Task objective:
Print all of the data exactly as written.

Source excerpt:
═══
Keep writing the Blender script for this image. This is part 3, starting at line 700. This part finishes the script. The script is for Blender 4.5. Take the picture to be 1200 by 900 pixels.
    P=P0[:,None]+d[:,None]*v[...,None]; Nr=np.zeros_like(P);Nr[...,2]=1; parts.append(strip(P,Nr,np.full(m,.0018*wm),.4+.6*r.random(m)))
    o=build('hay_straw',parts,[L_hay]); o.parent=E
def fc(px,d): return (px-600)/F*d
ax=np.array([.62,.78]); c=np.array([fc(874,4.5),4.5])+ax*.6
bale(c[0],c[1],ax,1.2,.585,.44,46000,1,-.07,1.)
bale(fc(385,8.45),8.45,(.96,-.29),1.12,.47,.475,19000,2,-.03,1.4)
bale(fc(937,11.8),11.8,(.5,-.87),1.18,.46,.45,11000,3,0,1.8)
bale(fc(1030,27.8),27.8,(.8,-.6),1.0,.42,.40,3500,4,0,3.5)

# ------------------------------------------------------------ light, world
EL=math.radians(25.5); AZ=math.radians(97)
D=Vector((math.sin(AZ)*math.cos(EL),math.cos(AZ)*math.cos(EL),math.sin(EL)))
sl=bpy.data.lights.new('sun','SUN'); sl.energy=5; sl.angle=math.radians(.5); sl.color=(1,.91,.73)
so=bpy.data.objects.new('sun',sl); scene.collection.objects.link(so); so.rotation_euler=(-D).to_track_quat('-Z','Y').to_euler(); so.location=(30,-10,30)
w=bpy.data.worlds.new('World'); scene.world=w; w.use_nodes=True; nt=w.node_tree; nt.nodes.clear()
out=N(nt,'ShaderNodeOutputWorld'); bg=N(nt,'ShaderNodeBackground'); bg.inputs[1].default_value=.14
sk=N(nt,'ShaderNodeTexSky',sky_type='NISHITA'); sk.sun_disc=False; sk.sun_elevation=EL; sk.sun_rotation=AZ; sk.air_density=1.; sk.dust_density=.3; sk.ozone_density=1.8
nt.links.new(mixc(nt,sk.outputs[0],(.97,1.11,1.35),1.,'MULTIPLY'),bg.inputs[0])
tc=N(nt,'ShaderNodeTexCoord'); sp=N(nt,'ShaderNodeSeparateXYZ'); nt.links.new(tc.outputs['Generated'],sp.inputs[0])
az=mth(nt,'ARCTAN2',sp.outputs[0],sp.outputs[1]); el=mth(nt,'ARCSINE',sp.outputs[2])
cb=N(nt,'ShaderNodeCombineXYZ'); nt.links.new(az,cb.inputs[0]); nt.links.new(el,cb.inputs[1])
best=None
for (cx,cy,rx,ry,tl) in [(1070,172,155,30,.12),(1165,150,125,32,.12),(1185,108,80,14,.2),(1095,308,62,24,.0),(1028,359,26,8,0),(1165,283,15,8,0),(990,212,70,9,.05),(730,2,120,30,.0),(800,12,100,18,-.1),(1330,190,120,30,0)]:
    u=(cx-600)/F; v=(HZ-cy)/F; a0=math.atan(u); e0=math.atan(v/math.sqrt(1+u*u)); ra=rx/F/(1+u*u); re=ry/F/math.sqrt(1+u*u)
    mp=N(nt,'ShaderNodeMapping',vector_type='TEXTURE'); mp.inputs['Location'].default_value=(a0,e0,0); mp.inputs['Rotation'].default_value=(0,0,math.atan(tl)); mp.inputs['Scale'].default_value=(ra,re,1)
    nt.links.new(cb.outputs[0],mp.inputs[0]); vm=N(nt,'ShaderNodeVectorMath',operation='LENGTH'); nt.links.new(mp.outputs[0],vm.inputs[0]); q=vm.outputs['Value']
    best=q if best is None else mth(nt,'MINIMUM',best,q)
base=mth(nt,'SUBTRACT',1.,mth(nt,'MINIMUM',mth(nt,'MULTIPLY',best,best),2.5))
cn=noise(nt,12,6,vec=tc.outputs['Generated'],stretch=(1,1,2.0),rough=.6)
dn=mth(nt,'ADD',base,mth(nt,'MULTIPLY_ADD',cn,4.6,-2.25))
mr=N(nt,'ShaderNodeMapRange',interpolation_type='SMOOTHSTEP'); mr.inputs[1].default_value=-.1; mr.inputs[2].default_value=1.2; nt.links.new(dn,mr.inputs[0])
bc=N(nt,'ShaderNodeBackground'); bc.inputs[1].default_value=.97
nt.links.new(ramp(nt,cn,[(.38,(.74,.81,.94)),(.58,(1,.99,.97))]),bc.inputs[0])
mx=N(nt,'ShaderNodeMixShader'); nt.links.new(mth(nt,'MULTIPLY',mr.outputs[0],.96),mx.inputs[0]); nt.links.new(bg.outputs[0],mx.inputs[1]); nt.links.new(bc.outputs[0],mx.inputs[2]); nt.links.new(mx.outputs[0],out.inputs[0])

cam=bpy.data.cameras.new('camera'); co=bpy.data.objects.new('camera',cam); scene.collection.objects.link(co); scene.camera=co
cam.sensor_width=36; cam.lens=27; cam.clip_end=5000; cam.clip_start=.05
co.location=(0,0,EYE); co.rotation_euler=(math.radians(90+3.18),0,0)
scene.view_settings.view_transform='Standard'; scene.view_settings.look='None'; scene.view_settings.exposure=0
═══
Expected answer:
Keep writing the Blender script for this image. This is part 3, starting at line 700. This part finishes the script. The script is for Blender 4.5. Take the picture to be 1200 by 900 pixels.
    P=P0[:,None]+d[:,None]*v[...,None]; Nr=np.zeros_like(P);Nr[...,2]=1; parts.append(strip(P,Nr,np.full(m,.0018*wm),.4+.6*r.random(m)))
    o=build('hay_straw',parts,[L_hay]); o.parent=E
def fc(px,d): return (px-600)/F*d
ax=np.array([.62,.78]); c=np.array([fc(874,4.5),4.5])+ax*.6
bale(c[0],c[1],ax,1.2,.585,.44,46000,1,-.07,1.)
bale(fc(385,8.45),8.45,(.96,-.29),1.12,.47,.475,19000,2,-.03,1.4)
bale(fc(937,11.8),11.8,(.5,-.87),1.18,.46,.45,11000,3,0,1.8)
bale(fc(1030,27.8),27.8,(.8,-.6),1.0,.42,.40,3500,4,0,3.5)

# ------------------------------------------------------------ light, world
EL=math.radians(25.5); AZ=math.radians(97)
D=Vector((math.sin(AZ)*math.cos(EL),math.cos(AZ)*math.cos(EL),math.sin(EL)))
sl=bpy.data.lights.new('sun','SUN'); sl.energy=5; sl.angle=math.radians(.5); sl.color=(1,.91,.73)
so=bpy.data.objects.new('sun',sl); scene.collection.objects.link(so); so.rotation_euler=(-D).to_track_quat('-Z','Y').to_euler(); so.location=(30,-10,30)
w=bpy.data.worlds.new('World'); scene.world=w; w.use_nodes=True; nt=w.node_tree; nt.nodes.clear()
out=N(nt,'ShaderNodeOutputWorld'); bg=N(nt,'ShaderNodeBackground'); bg.inputs[1].default_value=.14
sk=N(nt,'ShaderNodeTexSky',sky_type='NISHITA'); sk.sun_disc=False; sk.sun_elevation=EL; sk.sun_rotation=AZ; sk.air_density=1.; sk.dust_density=.3; sk.ozone_density=1.8
nt.links.new(mixc(nt,sk.outputs[0],(.97,1.11,1.35),1.,'MULTIPLY'),bg.inputs[0])
tc=N(nt,'ShaderNodeTexCoord'); sp=N(nt,'ShaderNodeSeparateXYZ'); nt.links.new(tc.outputs['Generated'],sp.inputs[0])
az=mth(nt,'ARCTAN2',sp.outputs[0],sp.outputs[1]); el=mth(nt,'ARCSINE',sp.outputs[2])
cb=N(nt,'ShaderNodeCombineXYZ'); nt.links.new(az,cb.inputs[0]); nt.links.new(el,cb.inputs[1])
best=None
for (cx,cy,rx,ry,tl) in [(1070,172,155,30,.12),(1165,150,125,32,.12),(1185,108,80,14,.2),(1095,308,62,24,.0),(1028,359,26,8,0),(1165,283,15,8,0),(990,212,70,9,.05),(730,2,120,30,.0),(800,12,100,18,-.1),(1330,190,120,30,0)]:
    u=(cx-600)/F; v=(HZ-cy)/F; a0=math.atan(u); e0=math.atan(v/math.sqrt(1+u*u)); ra=rx/F/(1+u*u); re=ry/F/math.sqrt(1+u*u)
    mp=N(nt,'ShaderNodeMapping',vector_type='TEXTURE'); mp.inputs['Location'].default_value=(a0,e0,0); mp.inputs['Rotation'].default_value=(0,0,math.atan(tl)); mp.inputs['Scale'].default_value=(ra,re,1)
    nt.links.new(cb.outputs[0],mp.inputs[0]); vm=N(nt,'ShaderNodeVectorMath',operation='LENGTH'); nt.links.new(mp.outputs[0],vm.inputs[0]); q=vm.outputs['Value']
    best=q if best is None else mth(nt,'MINIMUM',best,q)
base=mth(nt,'SUBTRACT',1.,mth(nt,'MINIMUM',mth(nt,'MULTIPLY',best,best),2.5))
cn=noise(nt,12,6,vec=tc.outputs['Generated'],stretch=(1,1,2.0),rough=.6)
dn=mth(nt,'ADD',base,mth(nt,'MULTIPLY_ADD',cn,4.6,-2.25))
mr=N(nt,'ShaderNodeMapRange',interpolation_type='SMOOTHSTEP'); mr.inputs[1].default_value=-.1; mr.inputs[2].default_value=1.2; nt.links.new(dn,mr.inputs[0])
bc=N(nt,'ShaderNodeBackground'); bc.inputs[1].default_value=.97
nt.links.new(ramp(nt,cn,[(.38,(.74,.81,.94)),(.58,(1,.99,.97))]),bc.inputs[0])
mx=N(nt,'ShaderNodeMixShader'); nt.links.new(mth(nt,'MULTIPLY',mr.outputs[0],.96),mx.inputs[0]); nt.links.new(bg.outputs[0],mx.inputs[1]); nt.links.new(bc.outputs[0],mx.inputs[2]); nt.links.new(mx.outputs[0],out.inputs[0])

cam=bpy.data.cameras.new('camera'); co=bpy.data.objects.new('camera',cam); scene.collection.objects.link(co); scene.camera=co
cam.sensor_width=36; cam.lens=27; cam.clip_end=5000; cam.clip_start=.05
co.location=(0,0,EYE); co.rotation_euler=(math.radians(90+3.18),0,0)
scene.view_settings.view_transform='Standard'; scene.view_settings.look='None'; scene.view_settings.exposure=0